OK, count me in! I do have a couple of detail questions though; I'm assuming that since the front drive cups off of the front differential are longer than the rears, and since we're converting this to steering on the rear, I would need to order a set of the longer front drive cups to put in the rear differential, correct? Second, in the pictures I notice you're using hexes, axles and wheel nuts off of the ready to run version – I have the kit version which uses 17 mm hexes and 17 mm wheel nuts – will these parts still work with the kit version wheel hexes?
The Axial parts you need for this conversion are
AX31259 Front Axle Stub 16 x 39 mm (17 mm Hub) 1 set
AX31225 CVD Dogbone 11x123 1 set
AX31017 Yeti™ XL Steering Knuckle Set
AX31046 Front Pivot Pin 2 pcs
AXA183 M3 x 6 mm Set Screw 2 pcs
AXA1243 Bearing 15 x 21 x 4 mm
AX31201 this part is a little confusing if you look at page 10 and 13 of the manual it says 10 x 16 x 5 mm but the same part number as the one on page 11 which is 8 x 16 x 5 mm which I think is a misprint, I'm pretty sure you need 8 x 16 x 5 mm which on the manual is AXA1225 Bearing 8 x 16 x 5 mm this is the outer bearing on the steering knuckles but I do not own a Kit I have an RTR so please use the caliper to verify.

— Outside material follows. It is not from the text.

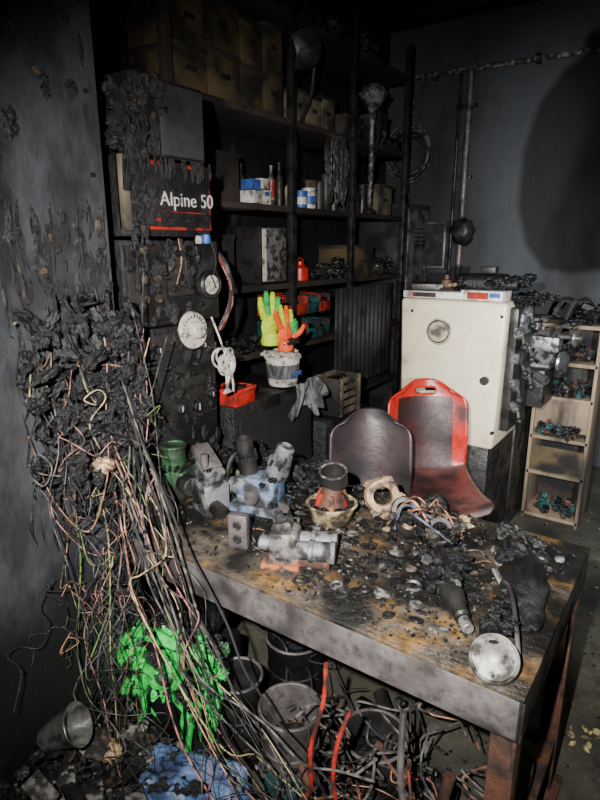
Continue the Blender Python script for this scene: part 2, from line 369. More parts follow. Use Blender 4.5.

No need to buy front drive cups they will not fit in the rear and they are too long believe me I tried. The front drive cups are longer because of the IFS, the CVD Dogbone needs to go back and fort as the suspension goes up and down no need in the rear since it is a solid axle the CVD Dogbone will not have the back and fort motion. You can use the rear drive cup and no need to change the hexes and nuts since you'll be using Axials front knuckles, front stubs and front CVD Dogbone.
Downside:
The position of the drag link mount on the Helios C-hub is on the front not on the bottom like the AX31084 AR60 XL Straight Axle Adapter, the AX31034 WB XL Driveshaft will be stretched 25 mm longer it will still work but there's only 4 - 6 mm contact. If your planing to use after market SYEX37 HR Telescoping Steel Rear Drive Shaft you would need 25 mm longer shaft same is true with the GPM/Dhawk brand also, you would need 25 mm longer upper links. A simple solution would be to shorten the upper link and the drag link, in terms of expenses I'll leave that to you to find out. In my build there was no question that the AX31034 WB XL Driveshaft will mot survive on my driving style, I switch both RTR and build to the SYEX37 HR Telescoping Steel Rear Drive Shaft and have the local machinist make me a longer shaft.
Good luck with your conversion measure twice cut once, be safe and most of all Have Fun.